(JOB): Skipping all pictures, set down the lines of the listing from the first through the one with "R = math.radians".

(SUPPLIED DATA):
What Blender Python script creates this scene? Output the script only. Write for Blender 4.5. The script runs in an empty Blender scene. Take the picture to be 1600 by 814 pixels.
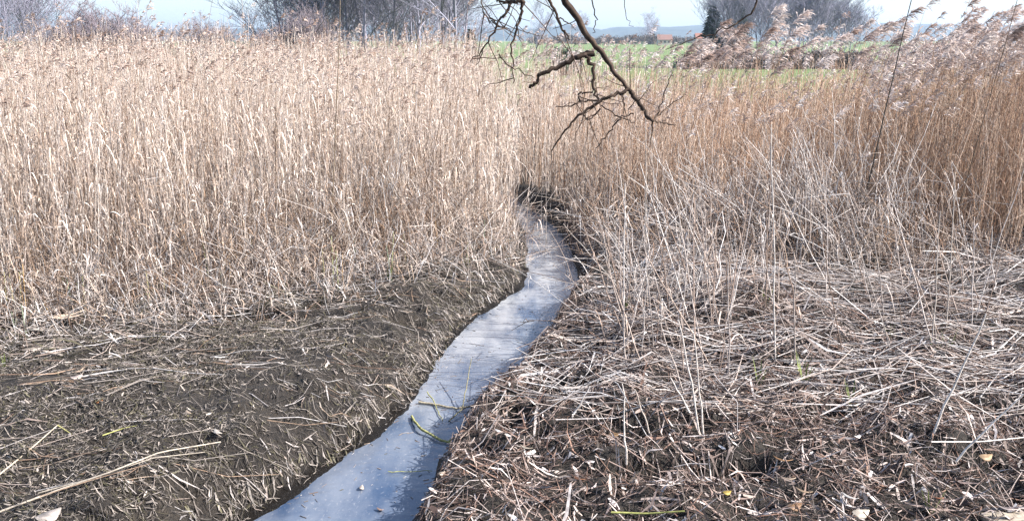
import bpy, math, random
import numpy as np

C = bpy.context.scene
COL = C.collection
R = math.radians

# ------------------------------------------------------------------ camera, sky, sun, exposure
CAM_H, PITCH, FPX = 2.4, 13.9, 1386.0            # eye height, tilt down, focal length in photo pixels (1600 wide)
cam = bpy.data.objects.new('camera', bpy.data.cameras.new('camera'))
COL.objects.link(cam)
cam.location = (0, 0, CAM_H)
cam.rotation_euler = (R(90 - PITCH), 0, 0)
cam.data.sensor_width = 36
cam.data.lens = FPX / 1600 * 36
cam.data.clip_start = 0.05
cam.data.clip_end = 20000
C.camera = cam

SUN_AZ, SUN_EL = 100.0, 39.0                      # clockwise from the viewing direction
w = bpy.data.worlds.new('World'); C.world = w; w.use_nodes = True
nt = w.node_tree
bg = nt.nodes['Background']
sky = nt.nodes.new('ShaderNodeTexSky'); sky.sky_type = 'NISHITA'
sky.sun_disc = False
sky.sun_elevation = R(SUN_EL); sky.sun_rotation = R(SUN_AZ)
sky.altitude = 400; sky.air_density = 1.0; sky.dust_density = 3.0; sky.ozone_density = 1.5
nt.links.new(sky.outputs[0], bg.inputs[0])
bg.inputs[1].default_value = 0.125
sun = bpy.data.objects.new('sun', bpy.data.lights.new('sun', 'SUN'))
COL.objects.link(sun)
sun.data.energy = 5.0; sun.data.angle = R(0.5); sun.data.color = (1.0, 0.965, 0.92)
sun.rotation_euler = (R(90 - SUN_EL), 0, math.pi - R(SUN_AZ))
C.view_settings.view_transform = 'Standard'
C.view_settings.look = 'None'
C.view_settings.gamma = 1
C.view_settings.use_curve_mapping = False
C.view_settings.exposure = 1.5
C.cycles.use_denoising = True
C.cycles.max_bounces = 6
C.cycles.transparent_max_bounces = 8
C.cycles.volume_bounces = 0

rng = np.random.default_rng(7)
random.seed(7)

# ------------------------------------------------------------------ helpers
cp, sp = math.cos(R(PITCH)), math.sin(R(PITCH))
def ray(px, py):
    x = (px - 800) / FPX; u = -(py - 407) / FPX
    return np.array([x, cp + u * sp, -sp + u * cp])
def on_plane(px, py, z=0.0):
    d = ray(px, py); t = (z - CAM_H) / d[2]
    return np.array([d[0] * t, d[1] * t, z])
def at_depth(px, py, Y):
    d = ray(px, py); t = Y / d[1]
    return np.array([d[0] * t, Y, CAM_H + d[2] * t])

def vnoise(x, y, seed=0):
    xi = np.floor(x).astype(np.int64); yi = np.floor(y).astype(np.int64)
    fx = x - xi; fy = y - yi
    fx = fx * fx * (3 - 2 * fx); fy = fy * fy * (3 - 2 * fy)
    def h(a, b):
        n = (a * 374761393 + b * 668265263 + seed * 1274126177) & 0xFFFFFFFF
        n = ((n ^ (n >> 13)) * 1274126177) & 0xFFFFFFFF
        return ((n ^ (n >> 16)) & 0xFFFF) / 65535.0
    a = h(xi, yi) * (1 - fx) + h(xi + 1, yi) * fx
    b = h(xi, yi + 1) * (1 - fx) + h(xi + 1, yi + 1) * fx
    return a * (1 - fy) + b * fy
def fbm(x, y, o=4, seed=0):
    s = 0; a = 0.5
    for k in range(o):
        s = s + a * (vnoise(x * 2 ** k, y * 2 ** k, seed + k) - 0.5); a *= 0.5
    return s

class Acc:
    """collects tubes and ribbons as arrays, builds ONE mesh"""
    def __init__(s): s.v = []; s.f = []; s.c = []; s.n = 0; s.t = []
    def _add(s, V, F, c):
        s.v.append(V); s.f.append(F + s.n); s.c.append(c); s.n += len(V)
    def tubes(s, P, rad, col, sides=3):
        P = np.asarray(P, float)
        if P.ndim == 2: P = P[None]
        N, K, _ = P.shape
        rad = np.broadcast_to(np.asarray(rad, float), (N, K))
        T = np.gradient(P, axis=1); T /= np.linalg.norm(T, axis=2, keepdims=True) + 1e-9
        m = P[:, -1] - P[:, 0]
        ref = np.where((np.abs(m[:, 2]) > 0.8 * np.linalg.norm(m, axis=1))[:, None], np.array([[1.0, 0.13, 0]]), np.array([[0.05, 0.1, 1.0]]))
        U = np.cross(T, ref[:, None, :]); U /= np.linalg.norm(U, axis=2, keepdims=True) + 1e-9
        W = np.cross(T, U)
        a = np.arange(sides) * 2 * math.pi / sides
        V = P[:, :, None, :] + rad[:, :, None, None] * (U[:, :, None, :] * np.cos(a)[None, None, :, None] + W[:, :, None, :] * np.sin(a)[None, None, :, None])
        idx = np.arange(N * K * sides).reshape(N, K, sides)
        nx = np.roll(idx, -1, axis=2)
        F = np.stack([idx[:, :-1], nx[:, :-1], nx[:, 1:], idx[:, 1:]], -1).reshape(-1, 4)
        col = np.broadcast_to(np.asarray(col, float), (N, 3))
        s._add(V.reshape(-1, 3), F, np.repeat(col, K * sides, axis=0))
        return s
    def ribbons(s, P, W, col):
        P = np.asarray(P, float); W = np.asarray(W, float)
        if P.ndim == 2: P = P[None]; W = W[None]
        N, K, _ = P.shape
        V = np.stack([P - W, P + W], 2)
        idx = np.arange(N * K * 2).reshape(N, K, 2)
        F = np.stack([idx[:, :-1, 0], idx[:, :-1, 1], idx[:, 1:, 1], idx[:, 1:, 0]], -1).reshape(-1, 4)
        col = np.broadcast_to(np.asarray(col, float), (N, 3))
        s._add(V.reshape(-1, 3), F, np.repeat(col, K * 2, axis=0))
        return s
    def raw(s, V, F, col):
        V = np.asarray(V, float); F = np.asarray(F, int)
        s._add(V, F, np.broadcast_to(np.asarray(col, float), (len(V), 3)))
        return s
    def mesh(s, name, mat, smooth=True, origin=None):
        V = np.concatenate(s.v); F = np.concatenate(s.f); c = np.concatenate(s.c)
        if origin is not None: V = V - np.asarray(origin)
        m = bpy.data.meshes.new(name)
        m.vertices.add(len(V)); m.vertices.foreach_set('co', V.astype(np.float32).ravel())
        m.loops.add(F.size); m.loops.foreach_set('vertex_index', F.astype(np.int32).ravel())
        m.polygons.add(len(F))
        m.polygons.foreach_set('loop_start', np.arange(0, F.size, F.shape[1], dtype=np.int32))
        m.polygons.foreach_set('loop_total', np.full(len(F), F.shape[1], dtype=np.int32))
        m.polygons.foreach_set('use_smooth', np.full(len(F), smooth))
        at = m.attributes.new('col', 'FLOAT_COLOR', 'POINT')
        at.data.foreach_set('color', np.concatenate([c, np.ones((len(c), 1))], 1).astype(np.float32).ravel())
        m.update(calc_edges=True); m.validate()
        m.materials.append(mat)
        return m
    def build(s, name, mat, parent=None, origin=None, smooth=True):
        o = bpy.data.objects.new(name, s.mesh(name, mat, smooth, origin))
        COL.objects.link(o)
        if parent is not None: o.parent = parent
        elif origin is not None: o.location = tuple(origin)
        return o

def tag(o, label=None, cat=None, group=None, kind=None):
    if label: o['label'] = label
    if cat: o['category'] = cat
    if group: o['group'] = group
    if kind: o['kind'] = kind
    return o
def empty(name, loc, label, cat, group=None):
    o = bpy.data.objects.new(name, None); COL.objects.link(o); o.location = tuple(loc)
    return tag(o, label, cat, group)
def copy_tree(o, parent=None):
    c = o.copy(); COL.objects.link(c); c.parent = parent
    for ch in list(o.children): copy_tree(ch, c)
    return c

# ------------------------------------------------------------------ materials
def attr_mat(name, rough=0.65, spec=0.25, translucent=0.0, noise_scale=40, noise_amt=0.35, gain=0.74):
    m = bpy.data.materials.new(name); m.use_nodes = True
    t = m.node_tree; n = t.nodes; L = t.links.new
    b = n['Principled BSDF']
    a = n.new('ShaderNodeAttribute'); a.attribute_name = 'col'
    co = n.new('ShaderNodeTexCoord')
    nz = n.new('ShaderNodeTexNoise'); nz.inputs['Scale'].default_value = noise_scale; nz.inputs['Detail'].default_value = 2
    L(co.outputs['Object'], nz.inputs['Vector'])
    mr = n.new('ShaderNodeMapRange'); mr.inputs[1].default_value = 0.3; mr.inputs[2].default_value = 0.7
    mr.inputs[3].default_value = gain * (1 - noise_amt); mr.inputs[4].default_value = gain * (1 + noise_amt)
    L(nz.outputs[0], mr.inputs[0])
    mx = n.new('ShaderNodeVectorMath'); mx.operation = 'SCALE'
    L(a.outputs['Color'], mx.inputs[0]); L(mr.outputs[0], mx.inputs['Scale'])
    L(mx.outputs[0], b.inputs['Base Color'])
    b.inputs['Roughness'].default_value = rough
    b.inputs['Specular IOR Level'].default_value = spec
    if translucent:
        tr = n.new('ShaderNodeBsdfTranslucent'); L(mx.outputs[0], tr.inputs[0])
        ms = n.new('ShaderNodeMixShader'); ms.inputs[0].default_value = translucent
        L(b.outputs[0], ms.inputs[1]); L(tr.outputs[0], ms.inputs[2])
        L(ms.outputs[0], n['Material Output'].inputs['Surface'])
    return m
M_REED = attr_mat('dry_reed', 0.6, 0.3, 0.18, gain=.86)
M_PLUME = attr_mat('reed_plume', 0.9, 0.1, 0.4, gain=.9)
M_LITTER = attr_mat('reed_litter', 0.6, 0.3, 0.0)
M_BARK = attr_mat('bark', 0.85, 0.15, 0.0, 60, 0.5)
M_LEAF = attr_mat('leaf', 0.55, 0.3, 0.25)
M_NEEDLE = attr_mat('needles', 0.7, 0.2, 0.1)
M_PAINT = attr_mat('house_paint', 0.7, 0.2, 0, 0.4, 0.08)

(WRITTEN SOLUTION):
What Blender Python script creates this scene? Output the script only. Write for Blender 4.5. The script runs in an empty Blender scene. Take the picture to be 1600 by 814 pixels.
import bpy, math, random
import numpy as np

C = bpy.context.scene
COL = C.collection
R = math.radians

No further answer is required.